Roush Review: ‘C.B. Strike’ Is Muggle-Based Mystery With J.K. Rowling’s Magical Touch

C.B. Strike - Tom Burke and Holliday Grainger
Review
Steffan Hill/CINEMAX

What a muggle, this Cormoran Strike. Magic is nowhere in the arsenal of the dogged, rumpled private detective whom we first meet sleeping in the London office for which he can barely pay rent in C.B. Strike.

Created by Harry Potter’s J.K. Rowling, writing under the pseudonym of Robert Galbraith for a series of well-received whodunits, Strike’s world is far removed from fantasy — unless you consider his
uncanny ability to piece together tricky, sordid murder cases.

Adapting all three Galbraith novels over seven episodes, this BBC coproduction is a curiously languid and conventional addition to Cinemax’s typically overamped action lineup. Even the chemistry between Strike (rugged Tom Burke, suggesting a less manic Jack Black) and his plucky temp turned protégée, Robin (the delightful Holliday Grainger), is less sexual than it is a collaboration of mutual respect and enjoyment of the hunt.

C.B. Strike hews to classic film-noir convention by giving its sullen hero more baggage than he can easily carry on his one leg. (He lost the other limb to a bomb while serving in Afghanistan as a Royal Military Police investigator.) The estranged son of a rock star, Strike is a favorite of the London tabloids, which makes him want to keep his shaggy head down and nurse his damaged body and psyche with alcohol. But Robin’s arrival jolts him out of his taciturn funk. His ambitious hire enthusiastically performs her boss’s legwork, putting herself at occasional risk in defiance of her disapproving fiancé.

C.B. Strike - Tom Burke, Holliday Grainger

Their cases tend to make headlines: the supposed suicide of a high-fashion model, the grisly murder of a bad-boy author with many enemies. And in the climactic Career of Evil two-parter, Strike is entrapped in an elaborate and macabre revenge scheme that begins with a package containing a severed leg being sent to Robin.

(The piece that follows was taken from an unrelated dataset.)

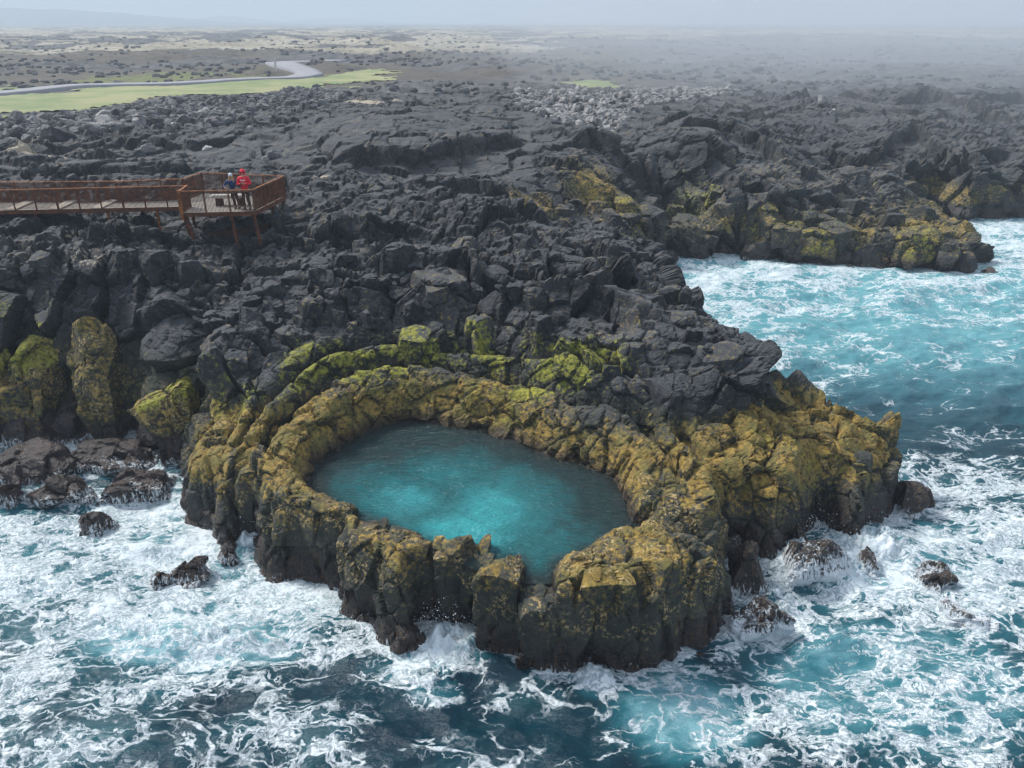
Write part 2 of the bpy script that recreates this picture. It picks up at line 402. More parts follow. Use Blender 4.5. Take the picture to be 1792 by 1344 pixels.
# ---------------------------------------------------------------- near terrain
def macro_masks(co, N, sd, sp):
    """painted-on growth of the rock: where algae, moss, spray and sand are"""
    x, y, z = co[:, 0], co[:, 1], co[:, 2]
    nz = fbm(co / 2.3, 3, 81); ns = fbm(co / .7, 3, 82)
    near = 1 - sstep(40, 48, y)
    B = lambda *a: blob(x, y, *a)
    s = -sp
    # golden belt: between the sea's reach and the dry tops
    belt = sstep(1.3, 2.1, z + .5 * nz) * (1 - sstep(2.95, 3.75, z + .6 * nz))
    seaward = np.clip(1 - np.abs(x + 3) / 40, 0, 1)
    gold = belt * sstep(-12.5, -11, x + .5 * nz) * near
    farbelt = sstep(.9, 1.5, z) * (1 - sstep(2.4, 3.6, z + .5 * nz)) * (1 - near)
    gold = gold + farbelt * (.22 + .35 * sstep(30, 37, x) + .5 * sstep(.1, .4, nz))
    gold = gold + .9 * B(1060, 380, 3, 3.4, 3.5) + .8 * B(945, 395, 4, 2, 3) + .55 * B(1300, 790, 2.6, 5, 3.5) * (z < 3.7)
    gold *= np.where(z < 1.2, np.clip(z / 1.2, 0, 1) ** 2, 1)
    gold = gold + .35 * np.exp(-((s - .9) / .8) ** 2) * sstep(23, 26, y) * (x < 5) * (z > 2.1)
    gold = gold * (1 - .75 * np.clip(B(1110, 735, 3.3, 3.0, 1.5), 0, 1)) * (1 - .6 * np.clip(B(1190, 900, 2.6, 1.0, 2.4), 0, 1))
    # front outer faces are bare olive rock under a golden crown
    front = (1 - sstep(21, 23, y)) * sstep(-9, -8, x)
    gold = gold * (1 - front * (1 - sstep(1.3, 3.0, z + .5 * ns)) * .9)
    cav = 1 - .75 * sstep(-.1, .5, fbm(co / 3.1, 3, 85))
    gold *= (.38 + .62 * cav) * (1 - .3 * front)
    olive = np.clip(belt * 1.2 + front + .5 * (z < 4), 0, 1) * near * (1 - sstep(3.8, 4.6, z)) + .5 * farbelt
    moss = 1.05 * np.exp(-((s - 2.55) / .75) ** 2) * sstep(25.5, 27, y) * (.65 + .6 * nz) * (z < 5.2)
    moss += .8 * np.exp(-((s - 2.2) / .35) ** 2) * sstep(25, 26.5, y) * (.5 + .8 * ns)
    moss += .55 * np.exp(-((s - 1.2) / .6) ** 2) * sstep(26.5, 27.5, y) * (.4 + .9 * nz)
    moss += .5 * B(640, 620, 4.3, 2.6, 1.0) + .7 * B(400, 700, 3.5, 1.3, 1.4) * (ns > -.2) + .75 * B(300, 690, 3, 1.7, 1.2) + .6 * B(80, 640, 3, 3.2, 1.6) * (ns > -.1)
    moss += .6 * B(190, 640, 3.5, 1.0, 1.5) + .8 * B(960, 680, 3.6, 3.2, .9) + .5 * B(1400, 770, 3, 2.2, .9) + .55 * B(620, 640, 4, 2.5, 1.2)
    moss += .6 * B(1110, 385, 3, 2, 1.6) + .6 * B(1210, 350, 3, 2.6, 2.6) + .45 * B(1420, 400, 2, 4, 2) + .5 * B(1180, 275, 5, 2.6, 2)
    moss = moss * .80 * (.55 + .9 * sstep(-.4, .4, ns))
    wet = 1 - sstep(.35, 1.35, z + .35 * ns + .25 * nz)
    wet = np.maximum(wet, (sp > -.6) * (1 - sstep(2.05, 2.6, z + .2 * ns)) * .9)
    fleck = sstep(.9, 1.6, z) * (1 - sstep(3.2, 3.8, z)) * near * (.35 + .65 * front)
    sand = .9 * B(1015, 250, 6.5, 1.8, 1.5) + .9 * B(655, 182, 6.5, 5, 4) + .9 * B(70, 281, 7, 3.2, 1.4) + .7 * B(560, 322, 7, 1.0, .5) + .8 * B(10, 250, 7, 4, 2)
    sand += sstep(.15, .4, fbm(co / 1.6, 4, 91)) * .5 * sstep(-8, -12, x) * sstep(6.2, 6.6, z) * (1 - sstep(38, 42, y))
    rust = .75 * B(400, 412, 6.5, 2.4, .9) + .5 * B(470, 400, 6.6, 1.3, .8)
    return dict(gold=np.clip(gold, 0, 1), moss=np.clip(moss, 0, 1), olive=np.clip(olive, 0, 1), wet=np.clip(wet, 0, 1),
                fleck=np.clip(fleck, 0, 1), sand=np.clip(sand, 0, 1), rust=np.clip(rust, 0, 1))

def carve(co, N, slab, big, mid, fine, colz=2.1):
    """break a smooth surface into jointed basalt blocks; also returns joint depth and a tint per block"""
    P = co.astype(F32)
    t, e, h = facets(P, N, 4.4, .8, 10, .16, keep=.12, warp=.2, cut=.14)
    P = P + N * (slab * (t * .9 - .32 * (1 - sstep(0, .05, e))))[:, None]
    j = slab * (1 - sstep(0, .04, e)) * .7
    t, e, h = facets(P, N, 1.75, colz, 11, .58, keep=.34)
    P = P + N * (big * (t - .50 * (1 - sstep(0, .075, e))))[:, None]
    j = np.maximum(j, big * (1 - sstep(.0, .09, e))); tint = rnd(h, 7) * .5
    t, e, h = facets(P, N, .78, 1.3, 12, .42, keep=.33)
    P = P + N * (mid * (t - .13 * (1 - sstep(0, .12, e))))[:, None]
    j = np.maximum(j, mid * (1 - sstep(.0, .13, e)) * .9); tint = tint + rnd(h, 8) * .5
    t, e, h = facets(P, N, .27, 1.1, 13, .35, keep=.2)
    P = P + N * (fine * (t * .8 - .02 * (1 - sstep(0, .2, e))))[:, None]
    P = P + N * (fine * .018 * fbm(P / .16, 3, 14))[:, None]
    return P, np.clip(j, 0, 1), tint

HMAP = np.full((480, 300), -9.)
def hz(x, y):
    h = HMAP[int((x + 120) / .5), int(y / .5)]
    return h if h > -5 else float(ground(np.array([[x]]), np.array([[y]]))[0][0, 0])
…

Throughout, the disparity between Strike’s melancholy disposition and Robin’s sunnier outlook makes for enjoyable teamwork. C.B. Strike may not break new ground in procedural storytelling, but it stays refreshingly true to character, including when Robin’s devotion to work leads her to question her impending marriage. The admiring Strike, while loath to lose his precious sidekick, tries to stay neutral, a chivalrous attitude that could earn the respect of even a certain boy wizard.